Found: A White Dwarf and Orbiting Planet – Omens About Our Post-Solar Future?

Do you ever find yourself craving to know what will become of us beyond the mortal coil? What will happen after the lights go out and all worldly attachments disintegrate? Is it possible to continue to exist, unmoored out there in the ether?

According to recent scientific research published today in the journal Nature, the answer is an unequivocal yes. Astronomers reported observing a cosmic situation that may anticipate what our solar system will look like after the sun fizzles out. About 6,500 light-years away, a Jupiter-size planet orbits a white dwarf, the remnant of a dead star.
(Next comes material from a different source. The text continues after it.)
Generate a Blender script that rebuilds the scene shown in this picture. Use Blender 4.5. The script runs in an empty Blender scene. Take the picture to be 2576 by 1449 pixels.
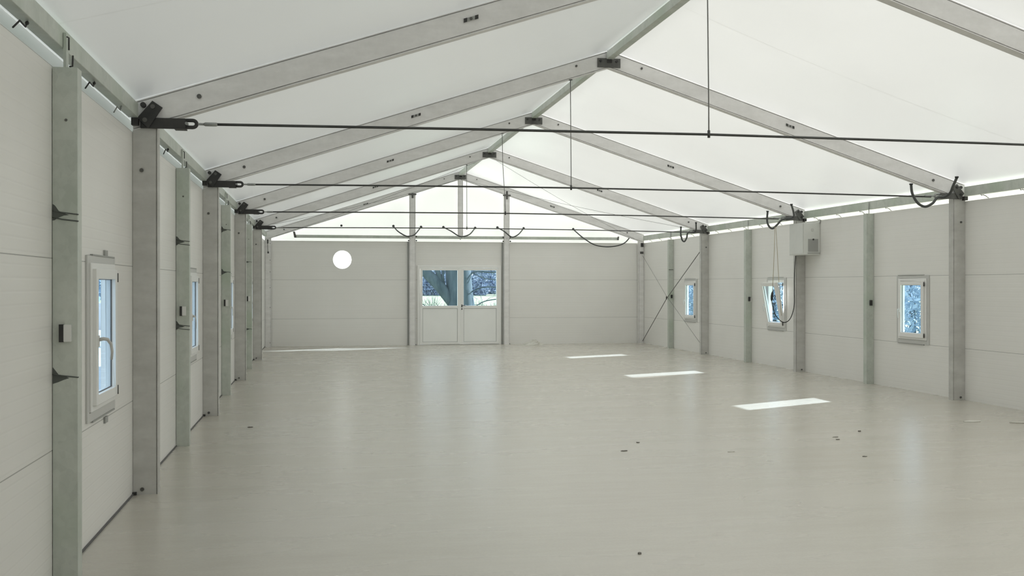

More tantalizing still, the situation may offer insights into the nature of extraterrestrial life in white dwarf systems.

white dwarf planet

An artist’s rendering of the sun collapsing into a white dwarf in five or so billion years. Photo: Adam Makarenko/W. M. Keck Observatory

 

A new planet, and its white dwarf star

The gas giant orbits at about the same distance from its star as Jupiter does from the sun. It appears to have remained intact despite the supernova that preceded the white dwarf. Known as MOA-2010-BLG-477Lb, it’s unique in that it retained its composition through the explosion. Most known objects orbiting white dwarfs are simply debris.

Joshua Blackman, a post-doctoral researcher at the University of Tasmania and lead author of the study, explained the discovery to The New York Times via email.

“While there is quite a lot of evidence of rocky planetary debris orbiting around white dwarfs, we have very few data points of intact planets,” he said. “The fate of our solar system is likely to be similar to MOA-2010-BLG-477Lb. The sun will become a white dwarf, the inner planets will be engulfed, and the wider-orbit planets like Jupiter and Saturn will survive.”

Astronomers first spotted this unusual pair from the Keck Observatory. They noticed it through an effect called microlensing, in which an object’s gravitational field warps light. The team found the planet first, then spent years searching for the star that it was orbiting. Finally, they concluded that it was too faint to observe and must be a white dwarf.

white dwarf planet

The W.M. Keck Observatory, in Hawaii. Photo: Tim Rawle

Planets can survive supernovas, but can life?

MOA-2010-BLG-477Lb is not the first gas giant found orbiting a dead star, but most of the others orbit their stars very closely. Because MOA-2010-BLG-477Lb orbits its white dwarf, it is the one that most closely resembles the probable outcome of our solar system. It could also contain insights into ongoing life in the system, if such a thing exists.

According to Lisa Kaltenegger, the director of the Carl Sagan Institute at Cornell University, life-sustaining solar systems could produce new organisms during the fallout of a supernova event.

“I find the study exciting because it adds to the growing evidence that planets can survive the death of their star, which leads to intriguing questions about the future of the cosmos,” Dr. Kaltenegger told the Times. “If planets can survive the death of their stars, can life as well?”

supernova

A Supernova in Galaxy M82, as captured by the Hubble telescope. Photo: NASA

 

The possibility might be more feasible than one would think. The life cycle of a star produces significant heat fluctuations on the planets orbiting it. As a result, the possibility of life on a planet can vary significantly over time.

“If humanity is somehow still around in five billion years,” Dr. Blackman speculated, “we would probably have a better chance of surviving the sun’s red giant phase on a moon of Jupiter than on Earth.”

Possibly, planets like MOA-2010-BLG-477Lb constitute insights into our future — and could lead to new information about extraterrestrial life. The answers could become more evident as scientists leverage advanced observatories to find more intact planets orbiting white dwarfs.

“This is the first detection of a planet orbiting a white dwarf made using the microlensing technique,” Dr. Blackman concluded, “but almost certainly not the last.”